Most of Franco–Pondicherrians are from a family of "renoncants".  In French, it comes from the verb "renoncer" meaning to give up.  This refers to a particular part of a French legal system from the 3rd Republic, in all former French colonies.  More...

In 1881, France governed by its president Jules Grévy, was concerned about the situation of caste system and the problems faced by the people.  So, they offered the possibility to give up their personal status in favour of the French Civil Code.

In those days, that egalitarian movement [movement for equality], reached some respected families and few "renoncants" came from unprivileged social classes, willing to give up their caste name. Expecting a better future, they adopted a new French family name.  That's the reason why we can find some typical French names like Duguesclin, Drapeau, and Lourdes in Pondicherry.

However, in certain families, some are French and others are Indians for the past three generations.  There is an historic explanation for this.

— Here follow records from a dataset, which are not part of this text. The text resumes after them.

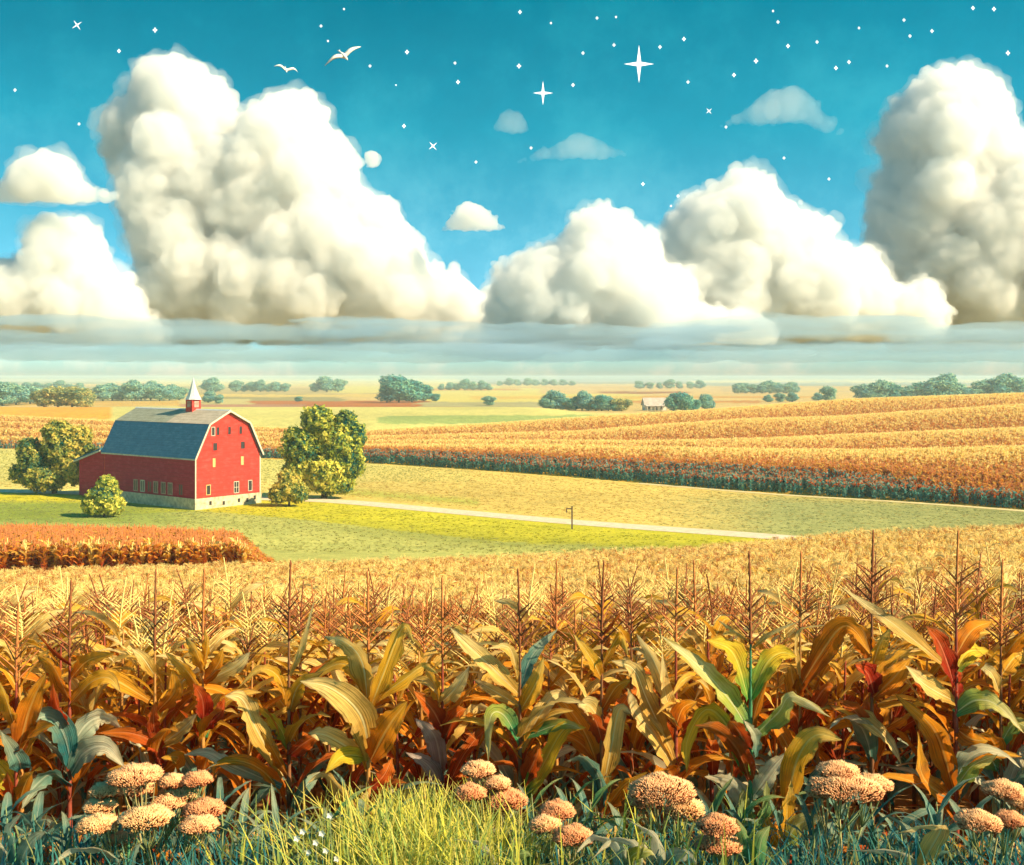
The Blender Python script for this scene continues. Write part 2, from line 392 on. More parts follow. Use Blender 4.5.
def arch_wdir(az,tw0,tw1):
    side=np.array([-math.sin(az),math.cos(az),0.])
    def f(s,T):
        n=np.cross(side,T); n/=np.linalg.norm(n)+1e-9; tw=tw0+(tw1-tw0)*s
        return side*math.cos(tw)+n*math.sin(tw)
    return f
PAL=[(.00,('teal','pale','teal','amber')),(.28,('rust','pale','amber','amber')),(.46,('amber','gold','rust','gold')),(.64,('amber','gold','gold','straw')),(.84,('ripe','straw','gold','ripe'))]
def pick(frac,r,pal=PAL):
    c=pal[0][1]
    for a,b in pal:
        if frac>=a-.04+r.uniform(-.05,.05): c=b
    return r.choice(c)
def random_plant_parts(seed,h=1.85,nl=9,tall=.45,cheap=False,pal=PAL,wide=.15,top=.30,spread=.28):
    "list of (kind, MB, material)"
    r=random.Random(seed); parts=[]
    b=MB(); stalk_geo(b,h+.02,lean=(r.uniform(-.05,.05),r.uniform(-.05,.05)),sides=5 if cheap else 7)
    parts.append(('stalk',b,M_stalk[r.choice(['red','amber','brown','amber'])]))
    az0=r.uniform(-.5,.5)
    for k in range(nl):
        fz=.12+.86*k/(nl-1); az=az0+math.pi*(k%2)+r.uniform(-.55,.55)
        up=max(0,fz-.55)/.45; ln=r.uniform(.62,.95)*(1-.42*up)*(.8 if fz<.3 else 1); el=r.uniform(.95,1.35)-top*up
        b=MB(); leaf_geo(b,arch_path(h*fz*.97,az,ln,el,r.uniform(1.1,2.5),r),wide*r.uniform(.8,1.15),arch_wdir(az,r.uniform(-.3,.3),r.uniform(-1.3,1.3)),
                  6 if cheap else 11,seed=seed*31+k,across=3 if cheap else 5)
        parts.append(('leaf',b,L[pick(fz,r,pal)]))
    b=MB(); tassel_geo(b,(0,0,h),tall*r.uniform(.75,1.1),spread,seed,nb=12,axis=r.uniform(-.4,.4),cheap=cheap,bend=.10)
    parts.append(('tassel',b,M_tas[r.choice(['straw','straw','rust'] if cheap else ['straw','straw','rust','brown'])]))
    return parts
def joined(name,parts):
    "one mesh of all parts, used as the source of instanced stuff (never linked to the scene)"
    mats=[]; mb=MB()
    for k,b,m in parts:
        if m not in mats: mats.append(m)
        for v in b.v: pass
        mb.add(np.concatenate(b.v),b.f,np.concatenate(b.uv),mats.index(m))
    return bpy.data.objects.new(name,mb.mesh(name,mats,True))
def scatter(name,pts,rz,scl,srcs,idx,kind='stuff',tilt=None):
    "one stuff object: instances of srcs on points"
    me=bpy.data.meshes.new(name); me.from_pydata(np.asarray(pts).tolist(),[],[])
    n=len(pts); a=me.attributes.new('rot','FLOAT_VECTOR','POINT')
    t=np.zeros((n,2)) if tilt is None else tilt
    a.data.foreach_set('vector',np.column_stack([t,rz]).ravel().astype(np.float32))
    a=me.attributes.new('scl','FLOAT','POINT'); a.data.foreach_set('value',np.asarray(scl,np.float32))
    a=me.attributes.new('pick','INT','POINT'); a.data.foreach_set('value',np.asarray(idx,np.int32))
    o=bpy.data.objects.new(name,me); COL.objects.link(o); tag(o,kind=kind)
    c=bpy.data.collections.new(name+'_kinds')
    for i,s_ in enumerate(srcs):
        c.objects.link(s_)
    ng=bpy.data.node_groups.new(name,'GeometryNodeTree')
    ng.interface.new_socket('Geometry',in_out='INPUT',socket_type='NodeSocketGeometry'); ng.interface.new_socket('Geometry',in_out='OUTPUT',socket_type='NodeSocketGeometry')
    gi=ng.nodes.new('NodeGroupInput'); go=ng.nodes.new('NodeGroupOutput')
    ci=ng.nodes.new('GeometryNodeCollectionInfo'); ci.inputs['Collection'].default_value=c; ci.inputs['Separate Children'].default_value=True
    ip=ng.nodes.new('GeometryNodeInstanceOnPoints'); ip.inputs['Pick Instance'].default_value=True
    def na(nm,t):
        x=ng.nodes.new('GeometryNodeInputNamedAttribute'); x.data_type=t; x.inputs['Name'].default_value=nm; return x.outputs[0]
    ng.links.new(gi.outputs[0],ip.inputs['Points']); ng.links.new(ci.outputs[0],ip.inputs['Instance'])
    ng.links.new(na('pick','INT'),ip.inputs['Instance Index']); ng.links.new(na('rot','FLOAT_VECTOR'),ip.inputs['Rotation']); ng.links.new(na('scl','FLOAT'),ip.inputs['Scale'])
    ng.links.new(ip.outputs[0],go.inputs[0])
    md=o.modifiers.new('scatter','NODES'); md.node_group=ng
    return o

# ---- hero plants of the front row, blades traced in the photograph
ZM={1:(0,560,2.833),2:(140,560,2.833),3:(290,560,2.833),4:(430,560,2.833),5:(570,560,2.833),6:(710,540,2.661),7:(844,530,2.583)}
def zp(z,x,y): a,b,s=ZM[z]; return a+x/s,b+y/s,s
HERO=[]
def hero(z,sx,tip,Y,stalk,tas,label,leaves,top=None,fill=4,tspread=.26,ear=False):
    HERO.append(dict(z=z,sx=sx,tip=tip,Y=Y,stalk=stalk,tas=tas,label=label,leaves=leaves,fill=fill,tspread=tspread,ear=ear))
hero(1,197,55,8.2,'red','brown','corn plant with amber upper and blue-green lower leaves left of the largest flower cluster',[
 ([(195,400),(150,300),(105,268)],55,'amber'),([(200,335),(250,285),(325,265)],42,'amber'),([(205,410),(260,345),(310,335),(342,375)],42,'gold'),
 ([(200,590),(185,500),(150,450),(108,452),(112,510)],58,'teal'),([(205,530),(250,460),(300,445),(345,480)],60,'pale'),
 ([(210,610),(240,545),(300,530),(352,585)],62,'pale'),([(200,640),(150,605),(95,645),(62,705)],50,'teal'),([(215,775),(140,735),(65,720)],44,'pale'),
 ([(200,300),(150,255),(90,190)],16,'rust'),([(190,470),(165,420),(150,350)],55,'red')])
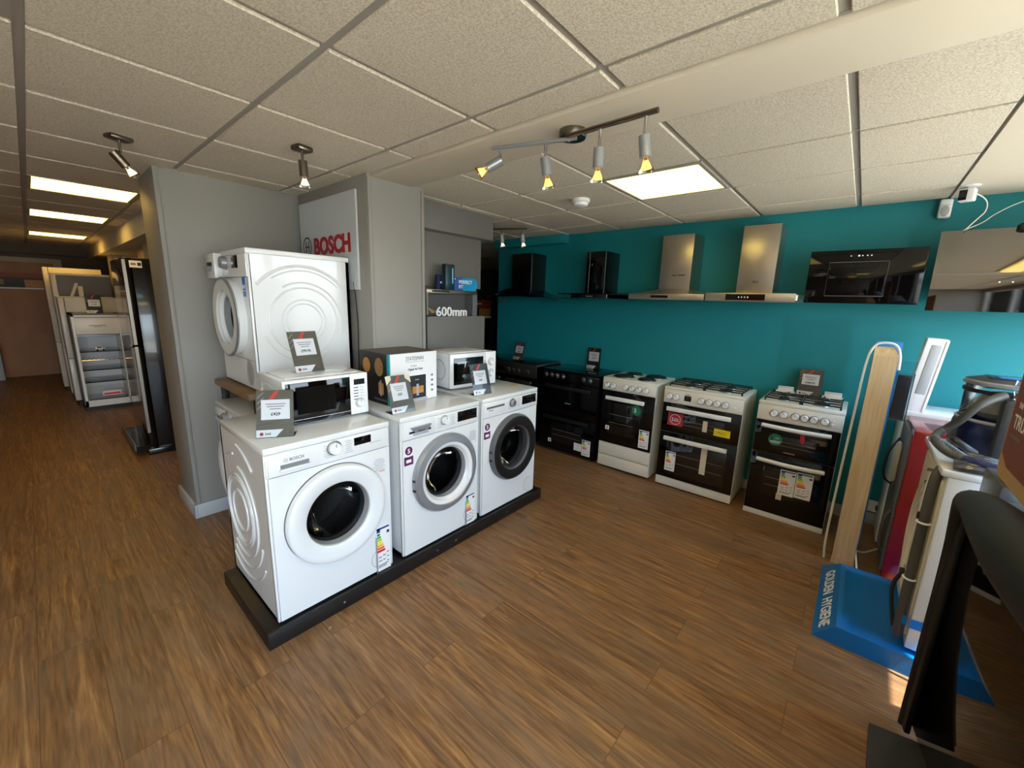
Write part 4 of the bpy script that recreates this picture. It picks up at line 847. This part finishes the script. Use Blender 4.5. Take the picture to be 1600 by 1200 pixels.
b = MB(); b.tube([(1.444, 1.383, 2.235), (1.565, 1.015, 2.235)], .0085, 'silver', 10); b.build('arm', t)
b = MB(); b.tube([(1.55, 1.06, 2.245), (1.52, .655, 2.235)], .010, 'nickel', 10); b.build('arm', t)
for (x, y, z, d, top) in ((1.466, 1.352, 2.19, (-.45, .62, -.42), 2.235), (1.531, 1.148, 2.175, (.12, -.12, -.95), 2.235), (1.54, .892, 2.165, (.02, 0, -1), 2.235), (1.525, .70, 2.165, (.12, -.1, -.95), 2.235)):
    b = MB(); b.cyl((x, y, top), (x, y, z-.004), .0065, 'chrome', seg=10); b.build('stem', t); head(t, (x, y, z-.006), d, 'bulb', bm='silver')
    D = Vector(d).normalized(); spotlamp(Vector((x, y, z-.006))+D*.125, D, 2.0, (1, .80, .55))
t = thing('spotlight_bar', 'distant ceiling spotlight bar peeking out beside the tall grey display unit', 'spotlight bar', (0, 0, 0))
b = MB(); b.lathe([(0, 2.25), (.05, 2.25), (.05, 2.296)], 'nickel', T(2.97, 2.86, 0), 24, True); b.build('mount', t)
b = MB(); b.tube([(2.87, 2.99, 2.235), (3.10, 2.50, 2.235)], .008, 'nickel', 8); b.build('arm', t)
for (x, y) in ((2.995, 2.725), (3.082, 2.54)):
    b = MB(); b.cyl((x, y, 2.235), (x, y, 2.18), .006, 'nickel', seg=8); b.build('stem', t); head(t, (x, y, 2.175), (.12, -.1, -.95), 'bulbc', bm='silver', L=.055)
t = thing('smoke_alarm', 'round white smoke alarm on the ceiling behind the lit spotlight bar', 'smoke alarm', (2.66, 1.66, CE))
b = MB(); b.lathe([(.062, 0), (.064, -.022), (.055, -.028), (0, -.028)], 'whitem', None, 36); b.build('base', t)
b = MB(); b.lathe([(.052, -.027), (.05, -.046), (.03, -.052), (0, -.053)], 'whitem', None, 36); b.build('cover', t)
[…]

When the old colonial power left the town, in 1962, they offered its old nationals "the French option", those who were willing to remain French had to register themselves at the Consulate within a period of six months, otherwise they became automatically Indians.

Only 7,000 people including the children chose to remain as French.  The 450,000 inhabitants of the other colonies preferred to remain as Indian citizens.

Sign of patriotism, fear of the unknown, and lack of information made them to remain as Indian citizens.  Many believed that a French passport would isolate them from the rest of their family or society.

As a matter of fact, the "French options" of 1962, differentiated themselves from the others. Most of them, were soldiers or civil servants who left for France and had converted themselves to Catholicism or Islam, children or grand–children of "renoncants", submissive to the French civil code.

It is difficult to tell exactly how many of the socially unprivileged people, got the French citizenship.  There are interesting stories like the one of a rickshaw's driver who opted for the French opportunity some forty years ago.  Today, his grandson has no regrets.

Regarding a French army retired soldier, an ex–caporal (caporal is the starting grade in French army) can earn almost 55,000 Rupees (1000 Euros) as a military pension.  Of course, it depends on the number of years of service, and also whether the soldier has been practicing outside France during his military service.  But the average Indian monthly salary being 8,000 Rs, we can notice the advantages of a French passport.

If some people didn't chose the French option in 1962, today it is very much sought–after.  The French Consulate of Pondicherry was totally assaulted by hundreds of people, in spring 2006, convinced that the right to the "French option" was to be enforced again and made available for everyone.

With almost 40,000 Franco–Pondicherrians gathered in Paris suburb, most of this community is living in Trappes, Pontoise or even Sarcelles.

Most of them come back for the summer holidays, in July–August. The "Hôtel de ville" (Mairie), gathers many Franco–Indians couples who have come to make their union official.  As it is throughout India, those alliances are "arranged marriages".

Between India and France, baptisms and marriages are an opportunity to gather dispersed families.  The Franco–Indian community is the remaining French aroma of Pondicherry.  This intriguing mixing of cultures makes the uniqueness and beauty of Pondicherry.

Every 14th of July, on Bastille Day, the Franco–Indian retired army soldiers gather in front of the "Monument des morts" (French War Memorial) in Goubert Avenue / Beach road.  Decorated with their medals, they will brandish the French flag with pride, while the municipality's brass band will play the Indian and French national anthems.  The consulate and French representatives will attend the function, along with the Franco–Indian community living in Pondicherry.

The same kind of function happens on 8th May, and 11th November.  The Franco–Indian retired soldiers also gather at the "Foyer du Soldat" for social, cultural, elections related meetings organized by their French representatives.

In the "Cercle de Pondichéry", they can participate to physical activities like tennis, badminton, table tennis, pétanque, and board games like chess.